— Begin —

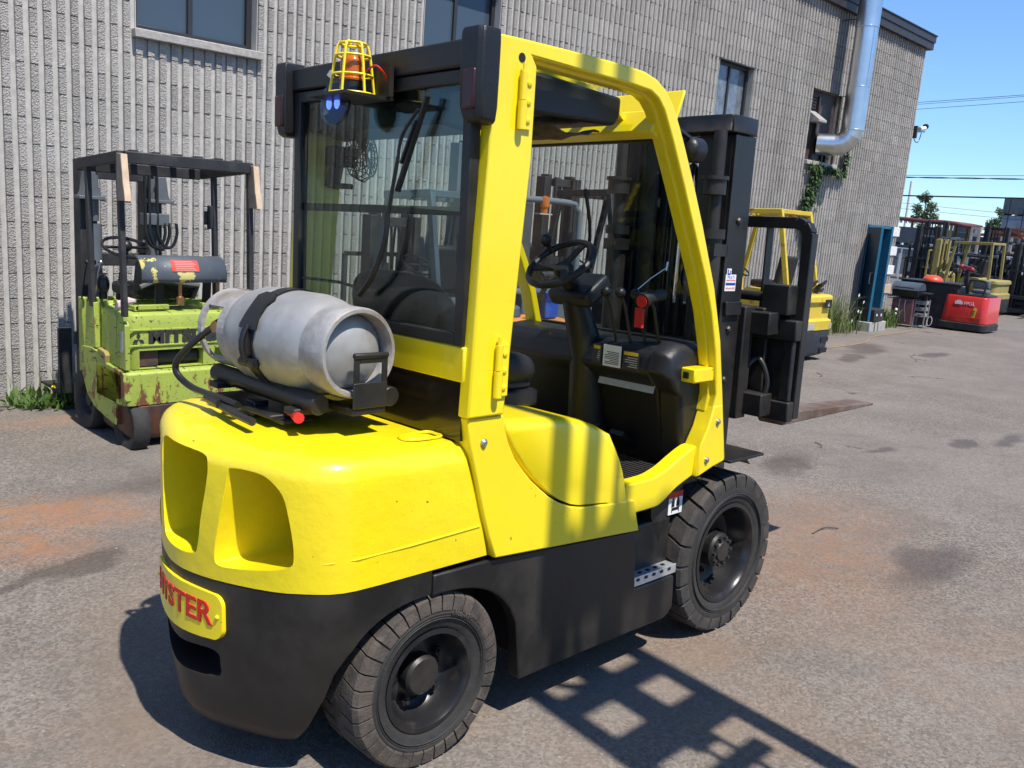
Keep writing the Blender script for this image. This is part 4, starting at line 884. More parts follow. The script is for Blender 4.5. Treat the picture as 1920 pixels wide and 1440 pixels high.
    for a_, b_ in zip(pts[:-1], pts[1:]): bk.bar(a_, Vector(b_) + (Vector(b_) - Vector(a_)).normalized() * .008, .05, .05, up=(1, 0, 0))
    for y in (-.28, 0, .28): bk.bar((2.10, y, 1.26), (2.10, y, 1.69), .012, .05, up=(1, 0, 0))
    bk.bar((2.10, -.46, 1.245), (2.10, .46, 1.245), .04, .04, up=(1, 0, 0)); bk.build('load_backrest', M_BLK, ca, .004, merge=0)
    for y in (-.38, .30):
        mb = MB(); mb.prism([(2.08, cz + .52), (2.115, cz + .52), (2.12, cz + .045), (2.96, cz + .014), (3.03, cz + .006), (3.03, cz - .004), (2.10, cz - .012), (2.08, cz + .01)], 1, y - .06, y + .06); fk = mb.build('fork', M_RUST, ca, .008, seg=3); mb = MB(); mb.bb(2.076, 2.1225, y - .062, y + .062, cz + .05, cz + .525); mb.build('fork_shank', M_BLK, fk, .004)
    mb = MB(); mb.tube(catmull([(1.92, -.30, cz + .20), (2.0, -.34, cz + .29), (2.0, -.40, cz + .18), (1.96, -.36, cz + .07), (1.9, -.25, cz + .18)], 6), .012, 8); mb.build('side_shift_hose', M_HOSE, ca)
    # dealer sticker on the mast rail: white card with blue bar and print, a little truck outline on top
    yk = -.3012
    st = MB(); st.bb(1.742, 1.822, yk - .0012, yk, 1.405, 1.475); st.bb(1.749, 1.782, yk - .0012, yk, 1.475, 1.50); sk = st.build('dealer_sticker', M_WHITE, T, merge=0)
    mbl = mat('blue_print', (.01, .03, .32), .5)
    mb = MB(); mb.bb(1.746, 1.818, yk - .0022, yk - .0013, 1.430, 1.440); mb.build('sticker_bar', mbl, sk)
    mb = MB(); mb.bb(1.754, 1.760, yk - .0022, yk - .0013, 1.472, 1.497); mb.bb(1.760, 1.776, yk - .0022, yk - .0013, 1.474, 1.480); mb.bb(1.770, 1.776, yk - .0022, yk - .0013, 1.480, 1.492); mb.build('sticker_truck', mbl, sk, merge=0)
    for s_, z, sz, m in (('MULTI', 1.463, .016, mbl), ('CHARIOTS ÉLÉVATEURS', 1.450, .009, M_RED), ('450.646.3038', 1.416, .012, M_RED)):
        text('sticker_print', s_, sz, m, sk, (1.782, yk - .0015, z), (1, 0, 0), (0, 0, 1), depth=.0003, width=.068 if s_ != 'MULTI' else .05)
    # rollers, bolts and worn runs on the mast
    mw_ = mat('greasy_bare_steel', (.20, .19, .18), .35, .9, var=.4, var_scale=20)
    for s in (-1, 1):
        for z in (.62, 1.02, 1.24, 1.70):
            mb = MB(); mb.lathe([(.016, 0), (.016, .006), (.009, .012), (.0001, .012)], (1.80, s * .300, z), (0, s, 0), 6); mb.build('mast_bolt', M_DUSTB2, T)
        mb = MB(); mb.bb(1.8785, 1.8805, s * .275, s * .29, .3, 2.0); mb.build('worn_track', mw_, T)
        mb = MB(); mb.bb(1.745, 1.865, s * .3005, s * .318, 1.30, 1.36); mb.build('mast_strap', M_BLK, T, .004)
        mb = MB(); mb.cyl((1.665, s * .255, 1.80), (1.665, s * .255, 1.86), .05, 18); mb.cyl((1.665, s * .255, 1.86), (1.665, s * .255, 1.875), .058, 18); mb.build('cylinder_gland', M_BLK, T, merge=0)
    # raised words on the rear tyre's sidewall
    def arc(c):
        a_ = rad(62) - c.x / .215; r_ = .215 + c.y; return Vector((.06 + cos(a_) * r_, -.512 - c.z, .264 + sin(a_) * r_))
    text('tyre_lettering', 'elite XP', .026, M_RUBD, T, (0, 0, 0), (1, 0, 0), (0, 1, 0), depth=.002, width=.085, warp=arc)
    return T
HY = build_hyster()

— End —

§ **EXERCISE DESCRIPTION**
Reproduce all of the material above word for word. Omit the pictures.

§ **SOLVED EXERCISE**
Keep writing the Blender script for this image. This is part 4, starting at line 884. More parts follow. The script is for Blender 4.5. Treat the picture as 1920 pixels wide and 1440 pixels high.
    for a_, b_ in zip(pts[:-1], pts[1:]): bk.bar(a_, Vector(b_) + (Vector(b_) - Vector(a_)).normalized() * .008, .05, .05, up=(1, 0, 0))
    for y in (-.28, 0, .28): bk.bar((2.10, y, 1.26), (2.10, y, 1.69), .012, .05, up=(1, 0, 0))
    bk.bar((2.10, -.46, 1.245), (2.10, .46, 1.245), .04, .04, up=(1, 0, 0)); bk.build('load_backrest', M_BLK, ca, .004, merge=0)
    for y in (-.38, .30):
        mb = MB(); mb.prism([(2.08, cz + .52), (2.115, cz + .52), (2.12, cz + .045), (2.96, cz + .014), (3.03, cz + .006), (3.03, cz - .004), (2.10, cz - .012), (2.08, cz + .01)], 1, y - .06, y + .06); fk = mb.build('fork', M_RUST, ca, .008, seg=3); mb = MB(); mb.bb(2.076, 2.1225, y - .062, y + .062, cz + .05, cz + .525); mb.build('fork_shank', M_BLK, fk, .004)
    mb = MB(); mb.tube(catmull([(1.92, -.30, cz + .20), (2.0, -.34, cz + .29), (2.0, -.40, cz + .18), (1.96, -.36, cz + .07), (1.9, -.25, cz + .18)], 6), .012, 8); mb.build('side_shift_hose', M_HOSE, ca)
    # dealer sticker on the mast rail: white card with blue bar and print, a little truck outline on top
    yk = -.3012
    st = MB(); st.bb(1.742, 1.822, yk - .0012, yk, 1.405, 1.475); st.bb(1.749, 1.782, yk - .0012, yk, 1.475, 1.50); sk = st.build('dealer_sticker', M_WHITE, T, merge=0)
    mbl = mat('blue_print', (.01, .03, .32), .5)
    mb = MB(); mb.bb(1.746, 1.818, yk - .0022, yk - .0013, 1.430, 1.440); mb.build('sticker_bar', mbl, sk)
    mb = MB(); mb.bb(1.754, 1.760, yk - .0022, yk - .0013, 1.472, 1.497); mb.bb(1.760, 1.776, yk - .0022, yk - .0013, 1.474, 1.480); mb.bb(1.770, 1.776, yk - .0022, yk - .0013, 1.480, 1.492); mb.build('sticker_truck', mbl, sk, merge=0)
    for s_, z, sz, m in (('MULTI', 1.463, .016, mbl), ('CHARIOTS ÉLÉVATEURS', 1.450, .009, M_RED), ('450.646.3038', 1.416, .012, M_RED)):
        text('sticker_print', s_, sz, m, sk, (1.782, yk - .0015, z), (1, 0, 0), (0, 0, 1), depth=.0003, width=.068 if s_ != 'MULTI' else .05)
    # rollers, bolts and worn runs on the mast
    mw_ = mat('greasy_bare_steel', (.20, .19, .18), .35, .9, var=.4, var_scale=20)
    for s in (-1, 1):
        for z in (.62, 1.02, 1.24, 1.70):
            mb = MB(); mb.lathe([(.016, 0), (.016, .006), (.009, .012), (.0001, .012)], (1.80, s * .300, z), (0, s, 0), 6); mb.build('mast_bolt', M_DUSTB2, T)
        mb = MB(); mb.bb(1.8785, 1.8805, s * .275, s * .29, .3, 2.0); mb.build('worn_track', mw_, T)
        mb = MB(); mb.bb(1.745, 1.865, s * .3005, s * .318, 1.30, 1.36); mb.build('mast_strap', M_BLK, T, .004)
        mb = MB(); mb.cyl((1.665, s * .255, 1.80), (1.665, s * .255, 1.86), .05, 18); mb.cyl((1.665, s * .255, 1.86), (1.665, s * .255, 1.875), .058, 18); mb.build('cylinder_gland', M_BLK, T, merge=0)
    # raised words on the rear tyre's sidewall
    def arc(c):
        a_ = rad(62) - c.x / .215; r_ = .215 + c.y; return Vector((.06 + cos(a_) * r_, -.512 - c.z, .264 + sin(a_) * r_))
    text('tyre_lettering', 'elite XP', .026, M_RUBD, T, (0, 0, 0), (1, 0, 0), (0, 1, 0), depth=.002, width=.085, warp=arc)
    return T
HY = build_hyster()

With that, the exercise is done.